Historical Background (including Crete as a whole)


The island of Crete has had a history quite distinctly its own, due to its relative isolation from the mainland of Greece and its proximity to North Africa, Egypt, and the coast of Palestine. Depending on the dominant power in the eastern Mediterranean, Crete has thus been drawn into various orbits of influence, political and economic.


Left: The "throne of Moses" in the remains of the Delos synagogue, 1st century B.C.E.


Once Crete had emerged from some 2000 years of in-fighting and relative isolation after the Dorian invasions the island found itself centrally located in the new international world that had been created by Alexander the Great. It is into this world that not long after Jews began to settle in great numbers in many of the new Hellenistic cities such as Alexandria, Antioch, Ephesus and along the coast of Asia Minor. We can assume that many began to settle as well in Crete which was in close proximity to all of them as well as central to new routes of trade that linked Rhodes, Delos and Thessaloniki.
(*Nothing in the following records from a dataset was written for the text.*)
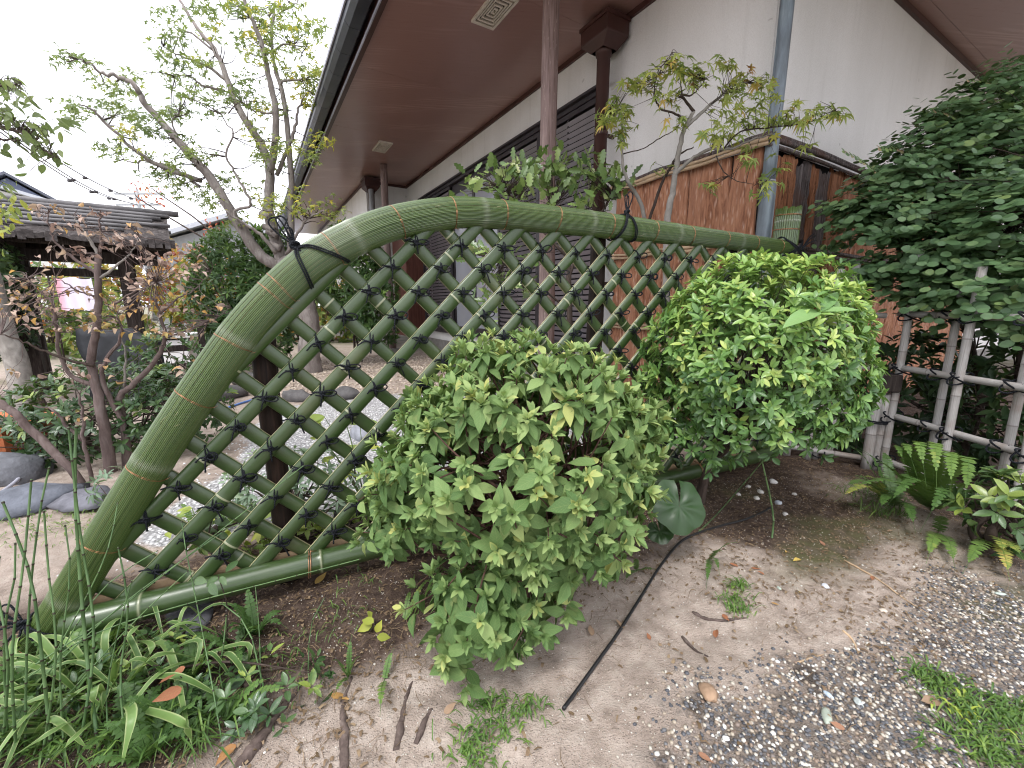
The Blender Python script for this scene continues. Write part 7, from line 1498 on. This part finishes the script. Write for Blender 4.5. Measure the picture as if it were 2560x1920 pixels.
def stone(label, x, y, size, col, seed, name="stone", sink=.3, cat_="stone", group=None, rough=.8):
    r = np.random.default_rng(seed); u, v = np.meshgrid(np.linspace(0, 2 * math.pi, 14, endpoint=False), np.linspace(-math.pi / 2, math.pi / 2, 9)); D = np.stack([np.cos(v) * np.cos(u), np.cos(v) * np.sin(u), np.sin(v)], -1).reshape(-1, 3)
    R = 1 + .22 * fbm(D[:, 0] * 1.6 + seed, D[:, 1] * 1.6, D[:, 2] * 1.6, 3) + .05 * np.round(2 * fbm(D[:, 0] * 3 + seed, D[:, 1] * 3, D[:, 2] * 3, 2)) * (max(size) > .1); a = r.uniform(0, 3.1); Vv = D * R[:, None] * np.asarray(size) / 2; Vv = Vv @ np.array([[math.cos(a), math.sin(a), 0], [-math.sin(a), math.cos(a), 0], [0, 0, 1]])
    c = onground(x, y) + [0, 0, size[2] * (.5 - sink)]; F = [(i * 14 + j, i * 14 + (j + 1) % 14, (i + 1) * 14 + (j + 1) % 14, (i + 1) * 14 + j) for i in range(8) for j in range(14)]
    key = "st%.2f%.2f%.2f" % col
    if key not in M: M[key] = plain("stone_" + key, col, rough, .3, .3, 14, .5, 50)
    mb = MB(); mb.add(Vv + c, F); return solo(name, mb, M[key], label, cat_, tuple(c), group)
stone("tan rounded stone at the edge of the pebbles", 1770, 1742, (.055, .042, .030), (.30, .20, .13), 1); stone("flat blue-grey stepping stone at the left edge", 60, 1265, (.42, .34, .16), (.12, .13, .155), 2, sink=.35); stone("grey boulder at the left edge behind the stepping stone", 20, 1195, (.36, .28, .22), (.13, .135, .15), 3); stone("low grey stone left of the curved fence foot", 215, 1262, (.30, .2, .1), (.13, .13, .15), 4)
for k, (x, y, s_) in enumerate(((745, 1000, (.34, .2, .16)), (862, 995, (.36, .22, .17)), (560, 995, (.5, .3, .2)), (620, 960, (.4, .3, .2)))): stone(("dark rock on the white gravel behind the lattice, left one", "dark rounded rock on the white gravel left of the matte shrub", "grey border rock of the white gravel beside the curved fence", "grey rock at the foot of the low round shrub")[k], x, y, s_, (.10, .095, .095), 10 + k, "rock")
stone("grey rock close behind the lattice and the matte shrub", 905, 1090, (.22, .18, .16), (.26, .27, .30), 21, "rock"); stone("dark rock behind the lattice by the bottom rail", 900, 1290, (.26, .2, .16), (.07, .065, .065), 22, "rock"); stone("flat slate lying on the soil under the bottom rail", 480, 1545, (.22, .12, .03), (.085, .085, .095), 23, sink=.4)
for k, (x, y, s_, c_) in enumerate(((1900, 1235, .035, (.52, .50, .47)), (1932, 1215, .042, (.56, .54, .52)), (1890, 1255, .030, (.50, .48, .44)), (1945, 1262, .036, (.36, .38, .42)), (1870, 1225, .03, (.48, .46, .43)), (1962, 1290, .026, (.5, .48, .46)), (1845, 1245, .026, (.45, .42, .4)), (1985, 1240, .024, (.5, .48, .45)))): stone(("pale stone nearest the horsetail stem", "largest white stone on the dark soil under the glossy shrub", "white stone left of the horsetail foot", "blue-grey stone right of the horsetail stem", "small white stone under the glossy shrub, leftmost but one", "small pale stone in front of the white stones", "small pale stone under the glossy shrub, leftmost", "small pale stone under the glossy shrub, rightmost")[k], x, y, (s_, s_ * .8, s_ * .7), c_, 40 + k, group="white stones under the glossy shrub")
for k, (x, y, s_, c_, lab) in enumerate(((2065, 1798, (.050, .022, .014), (.33, .37, .31), "long pale green pebble among the washed pebbles"), (2063, 1467, (.026, .024, .012), (.55, .56, .60), "small white square stone on the mossy sand"), (2070, 1740, (.026, .014, .01), (.42, .50, .58), "pale blue pebble above the long green one"), (1948, 1470, (.022, .012, .01), (.38, .44, .38), "small green-grey pebble left of the white square stone"), (2500, 1487, (.034, .016, .01), (.40, .46, .41), "pale green flat pebble at the right edge"), (2208, 1528, (.024, .018, .012), (.55, .48, .40), "cream pebble on the moss"), (1815, 1850, (.016, .012, .01), (.66, .66, .66), "white pebble at the left edge of the washed pebbles"), (2145, 1765, (.03, .016, .01), (.42, .46, .45), "pale grey-green pebble right of the pale blue one"))): stone(lab, x, y, s_, c_, 60 + k, "pebble", cat_="pebble", rough=.5)
# ------------------------------------------------------------------ washed pebbles, grit, litter
def scatter_mesh(name, label, P, S, tint, mat, rot=True, flat=.6, cat_=None):
    """many small rounded stones as one mass"""
    t = (1 + 5 ** .5) / 2; IV = np.array([(-1, t, 0), (1, t, 0), (-1, -t, 0), (1, -t, 0), (0, -1, t), (0, 1, t), (0, -1, -t), (0, 1, -t), (t, 0, -1), (t, 0, 1), (-t, 0, -1), (-t, 0, 1)]) / 1.9
    IF = np.array([(0, 11, 5), (0, 5, 1), (0, 1, 7), (0, 7, 10), (0, 10, 11), (1, 5, 9), (5, 11, 4), (11, 10, 2), (10, 7, 6), (7, 1, 8), (3, 9, 4), (3, 4, 2), (3, 2, 6), (3, 6, 8), (3, 8, 9), (4, 9, 5), (2, 4, 11), (6, 2, 10), (8, 6, 7), (9, 8, 1)])
    N = len(P); a = RNG.uniform(0, 6.28, N); asp = RNG.uniform(.6, 1.0, N); V = np.repeat(IV[None], N, 0) * (1 + RNG.normal(0, .08, (N, 12, 1))); V[:, :, 1] *= asp[:, None]; V[:, :, 2] *= flat; c, s = np.cos(a)[:, None], np.sin(a)[:, None]
    V = np.stack([V[:, :, 0] * c - V[:, :, 1] * s, V[:, :, 0] * s + V[:, :, 1] * c, V[:, :, 2]], -1) * S[:, None, None] + P[:, None]
    me = np_mesh(name, V.reshape(-1, 3), (IF[None] + (np.arange(N) * 12)[:, None, None]).reshape(-1, 3), mat, np.repeat(tint, 12), np.zeros((N * 12, 3))); return tag(link(name, me), label, cat_, kind="stuff")
m = Nt("washed_pebble", .45, .4); t = m.attr("tint"); m.col(m.mix(m.rng(m.noise(m.obj(), 220, 2), .3, .7, 0, .25), m.ramp(t, [(0, (.035, .037, .044)), (.35, (.085, .090, .105)), (.5, (.15, .15, .155)), (.62, (.24, .17, .125)), (.75, (.36, .30, .23)), (.88, (.52, .49, .42)), (1, (.70, .69, .66))]), (.12, .11, .10))); M["pebble"] = m.mat
def rnd_ground(n, x0, x1, y0, y1, dens):
    """random ground points kept where dens(x, y) is high"""
    x, y = RNG.uniform(x0, x1, n), RNG.uniform(y0, y1, n); k = RNG.random(n) < dens(x, y); x, y = x[k], y[k]; return np.stack([x, y, gh(x, y)], 1)
def d_peb(x, y):
    px = x - .25 - .10 * fbm(x * 4, y * 4, 9.0, 3); return sst(.79 + .42 * (x - .35) - y + .11 * fbm(x * 3.1, y * 3.1, 4.0, 4), -.14, .16) * sst(px, .0, .30) * sst(x + y, .2, .5)
P = rnd_ground(25000, .20, 1.75, .45, 1.62, d_peb); N = len(P); S = RNG.uniform(.0036, .0066, N) * (1 + .25 * (RNG.random(N) < .08)); P[:, 2] += S * .15
scatter_mesh("pebbles", "dark and white washed pebbles embedded in the ground at the lower right", P, S, np.clip(RNG.beta(1.6, 1.25, N), 0, 1), M["pebble"])
P = rnd_ground(26000, -1.3, 2.3, .45, 2.3, lambda x, y: np.clip(.55 * sst(fence_sd(x, y)[0], -.05, .15) * (1 - .7 * d_peb(x, y)), 0, 1)); N = len(P); S = RNG.uniform(.0008, .0024, N) * (1 + .8 * (RNG.random(N) < .06)); P[:, 2] += S * .2
scatter_mesh("grit", "loose pale grit scattered over the sand and soil", P, S, np.clip(.45 + RNG.beta(2, 1.2, N) * .55, 0, 1), M["pebble"], flat=.75)
P = rnd_ground(9000, -3.2, .9, 1.2, 4.6, lambda x, y: sst(-fence_sd(x, y)[0], .35, .7) * (1 - sst(-fence_sd(x, y)[0], 2.6, 3.2)) * sst(x + .28 * y, -1.4, -1.0)); N = len(P); S = RNG.uniform(.004, .010, N); P[:, 2] += S * .2
m = Nt("white_gravel_stone", .7, .3); t = m.attr("tint"); m.col(m.ramp(t, [(0, (.42, .415, .42)), (.5, (.66, .655, .66)), (1, (.82, .815, .81))])); M["gravel"] = m.mat
scatter_mesh("gravel", "white gravel of the garden court behind the lattice", P, S, RNG.random(N), M["gravel"])
P = rnd_ground(5000, -4.2, .2, 4.6, 8.3, lambda x, y: sst(-fence_sd(x, y)[0], 2.7, 3.1) * sst(x, -3.6, -3.0)); N = len(P); S = RNG.uniform(.012, .024, N); P[:, 2] += S * .2
m = Nt("tan_cobble", .7, .3); t = m.attr("tint"); m.col(m.ramp(t, [(0, (.24, .19, .15)), (.5, (.42, .34, .27)), (1, (.62, .54, .45))])); M["cobble"] = m.mat
scatter_mesh("tan_gravel", "tan gravel at the foot of the house wall", P, S, RNG.random(N), M["cobble"])
def d_soil(x, y):
    d, s = fence_sd(x, y); w_ = .14 * fbm(x * 1.6, y * 1.6, 2.0, 3)
    v = (1 - sst(np.abs(d - .05) + w_, .30, .62)) * (s > -1.2) * (s < 3.6); v = np.maximum(v, (1 - sst(x + .27 * y + w_ * 1.3, -.25, .10)) * sst(d, -.15, .02)); v = np.maximum(v, .8 * (1 - sst(np.hypot(x - 1.15, y - 1.8) + w_, .5, .85))); return np.maximum(v, .8 * sst(x + w_, 1.78, 2.02)) + .10 * sst(d, 0, .2)
def litter(n, l0, l1, w, tlo, thi, name, label, dens, curl=.25):
    P = rnd_ground(n, -1.5, 2.3, .45, 2.6, dens); N = len(P); a = RNG.uniform(0, 6.28, N); L = RNG.uniform(l0, l1, N); W = w * RNG.uniform(.6, 1.4, N); d = np.stack([np.cos(a), np.sin(a), 0 * a], 1); s = np.stack([-np.sin(a), np.cos(a), 0 * a], 1); k = RNG.normal(0, curl, N)[:, None]; z = RNG.uniform(.0015, .006, (N, 1)) * ZUP
    V = np.stack([P - d * L[:, None] / 2 - s * W[:, None] + z, P - d * L[:, None] / 2 + s * W[:, None] + z, P + s * (k * L[:, None] * .4 + W[:, None]) + z * 1.8, P + s * (k * L[:, None] * .4 - W[:, None]) + z * 1.8, P + d * L[:, None] / 2 - s * W[:, None] * .6 + z, P + d * L[:, None] / 2 + s * W[:, None] * .6 + z], 1).reshape(-1, 3)
    F = (np.array([(0, 1, 2, 3), (3, 2, 5, 4)])[None] + (np.arange(N) * 6)[:, None, None]).reshape(-1, 4)
    me = np_mesh(name, V, F, M["lf_fallen"], np.repeat(RNG.uniform(tlo, thi, N), 6), np.zeros((N * 6, 3)) + [.5, .5, 0]); tag(link(name, me), label, kind="stuff")
litter(15000, .010, .055, .0006, .05, .45, "needle_litter", "dry needles and twigs littering the soil", d_soil)
litter(12000, .006, .020, .0030, .0, .40, "leaf_litter", "brown leaf fragments on the dark soil", d_soil, .1)
# larger fallen leaves
FL = [(2000, 1398, .032, .97, "yellow fallen leaf on the sand above the mossy patch"), (1992, 1480, .018, .95, "small yellow fallen leaf beside the grass tuft"), (1845, 1418, .026, .60, "red-brown fallen leaf above the grass tuft on the sand"), (1878, 1418, .026, .62, "reddish fallen leaf just right of another above the grass tuft"), (1910, 1437, .020, .63, "small orange-red fallen leaf right of the grass tuft"), (1808, 1535, .026, .66, "orange fallen leaf on the bent twig"), (1790, 1590, .034, .62, "curled orange-brown fallen leaf left of the worn line in the sand"), (2062, 1362, .026, .55, "dark red fallen leaf near the trellis ferns"), (1965, 1378, .016, .85, "tiny yellow fallen leaf by the hose"), (2345, 1760, .05, .45, "long tan dry leaf at the edge of the low weeds"), (2180, 1455, .022, .65, "orange leaf fragment on the moss"), (1928, 1508, .02, .8, "yellow-brown leaf right of the grass tuft"), (790, 1470, .05, .88, "orange-yellow leaf at the foot of the dark stake"), (830, 1735, .045, .80, "orange and yellow folded leaf beside the straight root"), (590, 1870, .04, .72, "orange-brown leaf at the lower left by the thick root"), (1110, 1790, .028, .5, "tan leaf lying beside the short root"), (1565, 1395, .03, .35, "brown curled leaf under the matte shrub"), (1560, 1575, .03, .42, "pale brown leaf beside the black hose"), (1480, 1590, .032, .5, "tan fallen leaf left of the black hose"), (835, 1430, .026, .45, "pale pinkish leaf on the soil behind the stake"), (2230, 1330, .02, .45, "pale leaf chip under the trellis ferns"), (1625, 1605, .02, .6, "reddish leaf right of the black hose"), (1745, 1890, .026, .58, "red-brown leaf at the bottom among the pebbles"), (2110, 1835, .024, .58, "rust-coloured leaf below the long green pebble")]
for k, (x, y, s_, t_, lab) in enumerate(FL):
    c = onground(x, y) + [0, 0, .005]; a = RNG.uniform(0, 6.28); o_ = link("fallen_leaf", L_fa.variant(k % 10, t_)); R = frames(np.array([[math.cos(a), math.sin(a), .08]]), np.array([[RNG.normal(0, .25), RNG.normal(0, .25), 1.0]]))[0]; mt4 = Matrix((R * s_ * 1.25).tolist()).to_4x4(); mt4.translation = Vector(c); o_.matrix_world = mt4; tag(o_, lab, "fallen leaf", "fallen leaves on the ground")
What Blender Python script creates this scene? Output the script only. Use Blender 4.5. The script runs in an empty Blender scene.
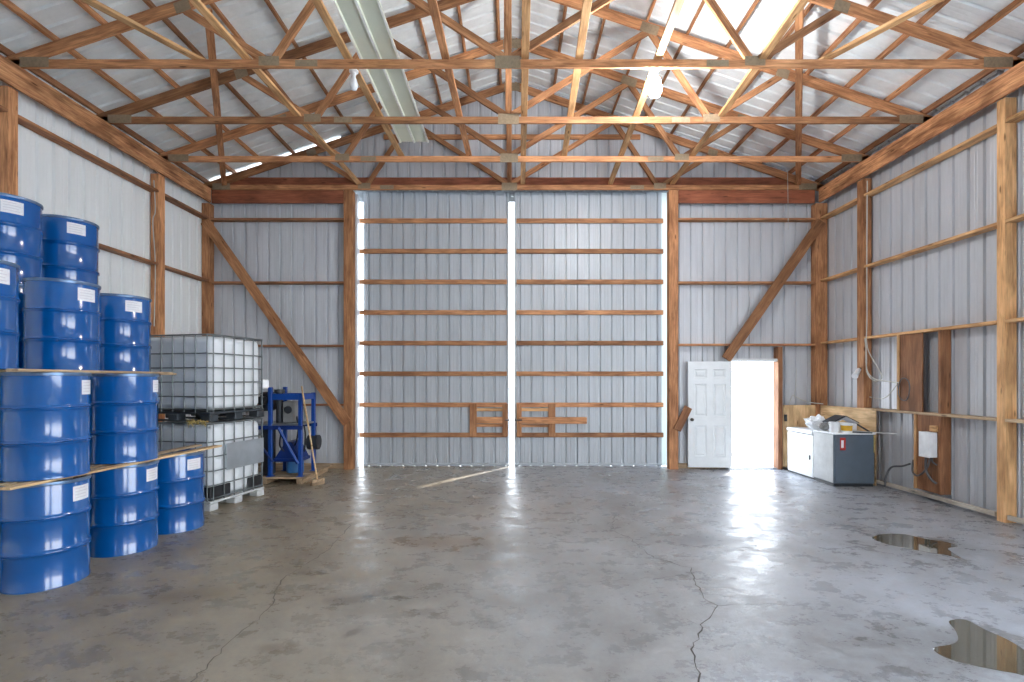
import bpy, bmesh, math, random
from mathutils import Vector, Matrix, noise as mnoise

R = math.radians
S = bpy.context.scene
COL = S.collection
random.seed(7)
F, CX, HY, CAMZ = 500.0, 512.0, 380.0, 1.72      # focal length in px, principal point, camera height

# --------------------------------------------------------------------------- helpers
def srgb(r, g, b):
    f = lambda c: (c / 255) / 12.92 if c <= 10 else (((c / 255) + .055) / 1.055) ** 2.4
    return (f(r), f(g), f(b), 1)

def floor_pt(px, py, z=0.0):
    Y = F * (CAMZ - z) / (py - HY)
    return ((px - CX) * Y / F, Y)

WM = {}                                            # world matrix of everything that is a parent

def tag(o, label=None, cat=None, group=None, kind=None):
    if label: o['label'] = label
    if cat: o['category'] = cat
    if group: o['group'] = group
    if kind: o['kind'] = kind
    return o

def place(o, M, parent=None):
    WM[o.name] = M
    if parent is not None:
        o.parent = parent
        o.matrix_basis = WM[parent.name].inverted() @ M
    else:
        o.matrix_basis = M
    COL.objects.link(o)
    return o

def empty(name, loc, rz=0.0, label=None, cat=None, group=None, kind=None):
    o = bpy.data.objects.new(name, None)
    o.empty_display_size = .1
    place(o, Matrix.Translation(loc) @ Matrix.Rotation(rz, 4, 'Z'))
    return tag(o, label, cat, group, kind)

def finish(name, bm, mat, parent=None, M=None, smooth=False, angle=None):
    """bm holds coordinates local to M (M = parent's frame when not given)."""
    me = bpy.data.meshes.new(name)
    bmesh.ops.recalc_face_normals(bm, faces=bm.faces[:])
    bm.to_mesh(me); bm.free()
    mats = mat if isinstance(mat, (list, tuple)) else [mat]
    for m in mats: me.materials.append(m)
    if smooth:
        me.polygons.foreach_set('use_smooth', [True] * len(me.polygons))
        if angle: me.set_sharp_from_angle(angle=R(angle))
    o = bpy.data.objects.new(name, me)
    if M is None: M = WM[parent.name] if parent is not None else Matrix.Identity(4)
    return place(o, M, parent)

def box(bm, x0, x1, y0, y1, z0, z1, M=None, bev=0.0, mi=0):
    c = Matrix.Translation(((x0 + x1) / 2, (y0 + y1) / 2, (z0 + z1) / 2)) @ Matrix.Diagonal((abs(x1 - x0), abs(y1 - y0), abs(z1 - z0), 1))
    if M is not None: c = M @ c
    r = bmesh.ops.create_cube(bm, size=1.0, matrix=c)
    fs = {f for v in r['verts'] for f in v.link_faces}
    for f in fs: f.material_index = mi
    if bev:
        es = list({e for v in r['verts'] for e in v.link_edges})
        bmesh.ops.bevel(bm, geom=es, offset=bev, segments=1, affect='EDGES', material=-1)
    return r

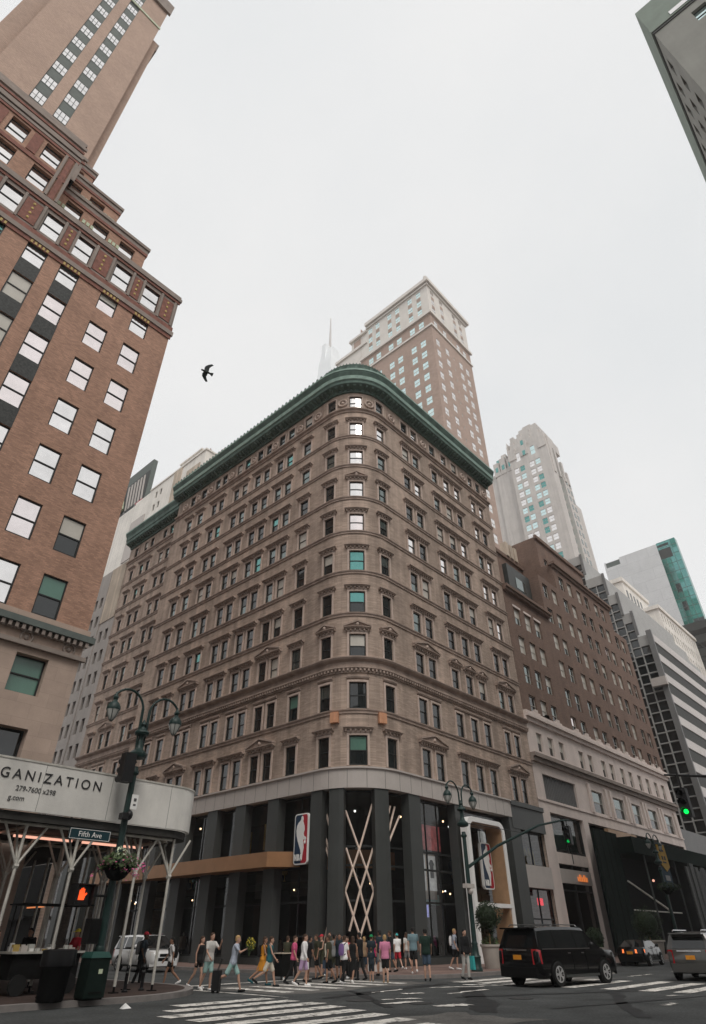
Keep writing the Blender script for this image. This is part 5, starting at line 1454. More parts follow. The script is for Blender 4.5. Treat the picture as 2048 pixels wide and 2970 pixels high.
mb = MB(); mb.box(LX - 1.35, LY - .28, 2.43, LX - .82, LY + .0, 2.95); mb.build('housing', M['black'], pd)
mb = MB(); mb.box(LX - 1.36, LY - .5, 2.96, LX - .8, LY - .0, 2.98); mb.box(LX - 1.375, LY - .46, 2.43, LX - 1.355, LY - .0, 2.98); mb.box(LX - .815, LY - .46, 2.43, LX - .8, LY - .0, 2.98); mb.build('hood', M['black'], pd)
mb = MB(); hx, hy, hz = LX - 1.1, LY - .285, 2.56
fng = [(-.10, 0), (.09, 0), (.11, .10), (.17, .17), (.14, .20), (.08, .15), (.075, .29), (.045, .29), (.035, .17), (.03, .32), (-.005, .32), (-.01, .17), (-.02, .31), (-.05, .31), (-.05, .17), (-.065, .27), (-.095, .26), (-.095, .13)]
mb.prism(fng, lambda a, b, d: (hx + a, hy - d, hz + b), 0, .01); mb.build('hand_symbol', M['hand'], pd)
mb = MB(); mb.tube([(LX - .82, LY - .12, 2.7), (LX, LY, 2.7)], .04, 6); mb.build('bracket', M['black'], pd)
bx = thing('control_cabinet', 'dark control cabinet strapped to the near lamp post above the bins', 'cabinet', (LX, LY, 1.2))
mb = MB(); mb.box(LX - .55, LY - .2, 1.45, LX - .2, LY + .2, 2.1); mb.build('body', M['black'], bx); mb = MB(); mb.box(LX - .54, LY - .22, 1.48, LX - .22, LY - .205, 2.07); mb.build('door', M['matte'], bx)
# bins and cart
tb = thing('litter_bin', 'tall black litter bin with an overhanging liner at the near kerb', 'bin', (10.05, 20.75, .15), 'street bins')
mb = MB(); mb.lathe([(.33, 0), (.36, .03), (.42, 1.05), (.45, 1.08), (.45, 1.14), (.38, 1.14), (.37, .9)], (10.05, 20.75, .15), 18); mb.build('body', M['matte'], tb, smooth=True)
mb = MB(); mb.lathe([(.455, .80), (.47, .86), (.47, 1.17), (.40, 1.19), (.39, 1.0)], (10.05, 20.75, .15), 14); mb.build('liner', M['black'], tb, smooth=True)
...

The Jews of Crete are first mentioned in 2 Maccabees and appear to have had a community at Gortys. This city came into administrative prominence during Hellenistic times and attracted artisans and technicians from Alexandria. It is likely that the members of this early Jewish community were originally from Egypt. Inscriptions found on the island of Delos indicating the existence of a Samaritan community at Knossos/Herakleion in the 1st century B.C.E., make it likely that a Jewish community also existed there.